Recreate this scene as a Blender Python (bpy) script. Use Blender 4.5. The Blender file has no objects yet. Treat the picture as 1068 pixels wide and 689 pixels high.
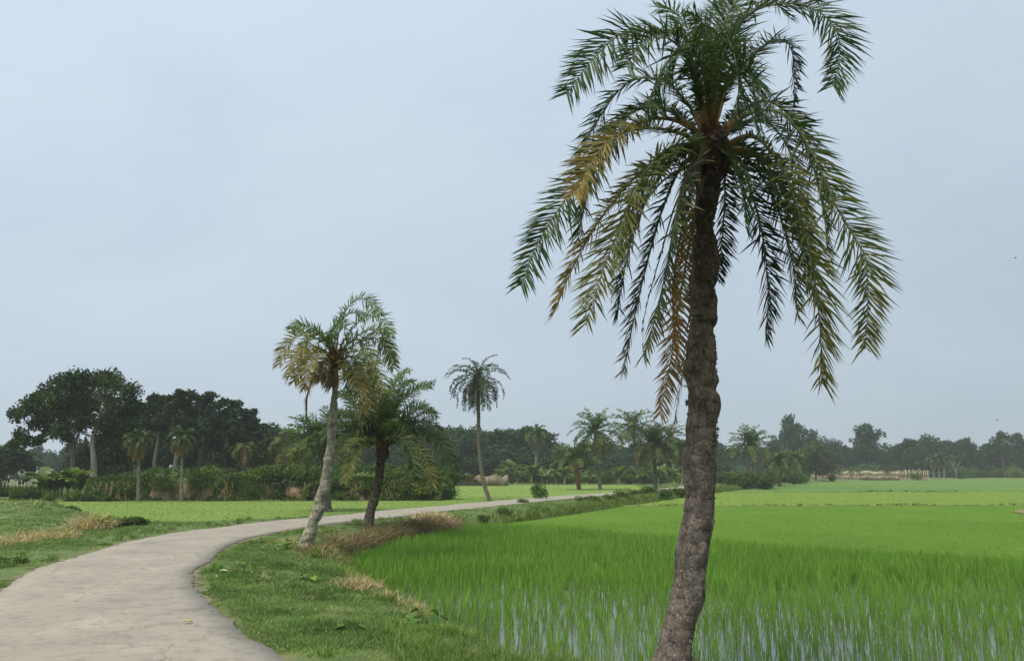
import bpy, math, random
import numpy as np
from mathutils import Vector, noise as mnoise

rng = np.random.default_rng(7)
random.seed(7)
R0 = random.Random(12)
sc = bpy.context.scene
COL = sc.collection

# ---------------------------------------------------------------- camera
F, CU, CV, H = 830.0, 534.0, 344.5, 1.7
HORIZON = 490.0
TH = math.atan((HORIZON - CV) / F)
cam_d = bpy.data.cameras.new('camera')
cam_d.sensor_width = 36.0
cam_d.lens = F / 1068.0 * 36.0
cam_d.clip_start = 0.05
cam_d.clip_end = 3000
cam = bpy.data.objects.new('camera', cam_d)
COL.objects.link(cam)
cam.location = (0, 0, H)
cam.rotation_euler = (math.pi / 2 + TH, 0, 0)
sc.camera = cam


def ray(u, v):
    a = (u - CU) / F
    b = (CV - v) / F
    return np.array([a, math.cos(TH) - b * math.sin(TH), math.sin(TH) + b * math.cos(TH)])


def at(u, v, z=0.0):
    d = ray(u, v)
    t = (z - H) / d[2]
    return np.array([d[0] * t, d[1] * t, z])


def atY(u, v, Y):
    d = ray(u, v)
    t = Y / d[1]
    return np.array([d[0] * t, Y, H + d[2] * t])


def mpp(Y):            # metres per photo pixel at distance Y
    return Y / F / math.cos(TH)


# ---------------------------------------------------------------- object helpers
def tag(o, label=None, cat=None, group=None, kind=None):
    if label: o['label'] = label
    if cat: o['category'] = cat
    if group: o['group'] = group
    if kind: o['kind'] = kind
    return o


def empty(name, loc, rz=0.0, s=1.0):
    o = bpy.data.objects.new(name, None)
    o.empty_display_size = 0.2
    COL.objects.link(o)
    o.location = tuple(float(c) for c in loc)
    o.rotation_euler = (0, 0, rz)
    o.scale = (s, s, s)
    return o


def link_mesh(name, me, parent=None):
    o = bpy.data.objects.new(name, me)
    COL.objects.link(o)
    if parent is not None:
        o.parent = parent
    return o


def copy_tree(o, parent=None):
    c = o.copy()
    COL.objects.link(c)
    c.parent = parent
    for ch in list(o.children):
        copy_tree(ch, c)
    return c


class MB:
    """collects vertices, faces and vertex colours; builds ONE mesh"""
    def __init__(self):
        self.v, self.f3, self.f4, self.c, self.n = [], [], [], [], 0

    def add(self, v, f, c):
        v = np.asarray(v, float).reshape(-1, 3)
        f = np.asarray(f, int)
        (self.f3 if f.shape[1] == 3 else self.f4).append(f + self.n)
        self._vc(v, c)

    def add2(self, v, f3, f4, c):
        v = np.asarray(v, float).reshape(-1, 3)
        if len(f3): self.f3.append(np.asarray(f3, int) + self.n)
        if len(f4): self.f4.append(np.asarray(f4, int) + self.n)
        self._vc(v, c)

    def _vc(self, v, c):
        c = np.asarray(c, float)
        if c.ndim == 1:
            c = np.tile(c, (len(v), 1))
        self.v.append(v); self.c.append(c); self.n += len(v)

    def mesh(self, name, mat, smooth=False, origin=None):
        v = np.concatenate(self.v)
        if origin is not None:
            v = v - np.asarray(origin, float)
        c = np.concatenate(self.c)
        f3 = np.concatenate(self.f3) if self.f3 else np.zeros((0, 3), int)
        f4 = np.concatenate(self.f4) if self.f4 else np.zeros((0, 4), int)
        me = bpy.data.meshes.new(name)
        me.vertices.add(len(v))
        me.vertices.foreach_set('co', v.astype(np.float32).ravel())
        loops = np.concatenate([f3.ravel(), f4.ravel()]).astype(np.int32)
        me.loops.add(len(loops))
        me.loops.foreach_set('vertex_index', loops)
        npoly = len(f3) + len(f4)
        me.polygons.add(npoly)
        start = np.concatenate([np.arange(len(f3)) * 3, len(f3) * 3 + np.arange(len(f4)) * 4]).astype(np.int32)
        me.polygons.foreach_set('loop_start', start)
        if smooth:
            me.polygons.foreach_set('use_smooth', np.ones(npoly, bool))
        at_ = me.attributes.new('Col', 'FLOAT_COLOR', 'POINT')
        cc = np.ones((len(v), 4), np.float32); cc[:, :3] = np.clip(c, 0, 1)
        at_.data.foreach_set('color', cc.ravel())
        me.update(calc_edges=True)
        me.validate()
        me.materials.append(mat)
        return me

    def build(self, name, mat, parent=None, smooth=False, origin=None):
        return link_mesh(name, self.mesh(name, mat, smooth, origin), parent)


def unit(a):
    return a / np.maximum(np.linalg.norm(a, axis=-1, keepdims=True), 1e-9)


def vnoise(p, s, seed=0.0):
    """smooth pseudo noise in -1..1, vectorised (sum of rotated sines)"""
    x, y = p[..., 0] * s + seed * 3.1, p[..., 1] * s + seed * 1.7
    z = (p[..., 2] * s if p.shape[-1] > 2 else 0.0)
    r = np.sin(x * 1.0 + 1.3 * np.sin(y * 0.9 + 2.1 + z) + z * .7)
    r = r + np.sin(y * 1.3 + 1.7 * np.sin(x * 0.7 + 4.0 - z) + 1.0)
    r = r + 0.6 * np.sin((x + y) * 2.1 + 1.1 * np.sin((x - y) * 1.7) + z * 2.3)
    r = r + 0.4 * np.sin((x - y) * 3.7 + 2.1 * np.sin((x + y) * 2.3 + z * 3))
    return r / 2.6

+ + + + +

__Written problem__
Give again, exactly, the lines from the start of the data through the one holding "return Y / F / math.cos(TH)"; omit the pictures.

__The response__
Recreate this scene as a Blender Python (bpy) script. Use Blender 4.5. The Blender file has no objects yet. Treat the picture as 1068 pixels wide and 689 pixels high.
import bpy, math, random
import numpy as np
from mathutils import Vector, noise as mnoise

rng = np.random.default_rng(7)
random.seed(7)
R0 = random.Random(12)
sc = bpy.context.scene
COL = sc.collection

# ---------------------------------------------------------------- camera
F, CU, CV, H = 830.0, 534.0, 344.5, 1.7
HORIZON = 490.0
TH = math.atan((HORIZON - CV) / F)
cam_d = bpy.data.cameras.new('camera')
cam_d.sensor_width = 36.0
cam_d.lens = F / 1068.0 * 36.0
cam_d.clip_start = 0.05
cam_d.clip_end = 3000
cam = bpy.data.objects.new('camera', cam_d)
COL.objects.link(cam)
cam.location = (0, 0, H)
cam.rotation_euler = (math.pi / 2 + TH, 0, 0)
sc.camera = cam


def ray(u, v):
    a = (u - CU) / F
    b = (CV - v) / F
    return np.array([a, math.cos(TH) - b * math.sin(TH), math.sin(TH) + b * math.cos(TH)])


def at(u, v, z=0.0):
    d = ray(u, v)
    t = (z - H) / d[2]
    return np.array([d[0] * t, d[1] * t, z])


def atY(u, v, Y):
    d = ray(u, v)
    t = Y / d[1]
    return np.array([d[0] * t, Y, H + d[2] * t])


def mpp(Y):            # metres per photo pixel at distance Y
    return Y / F / math.cos(TH)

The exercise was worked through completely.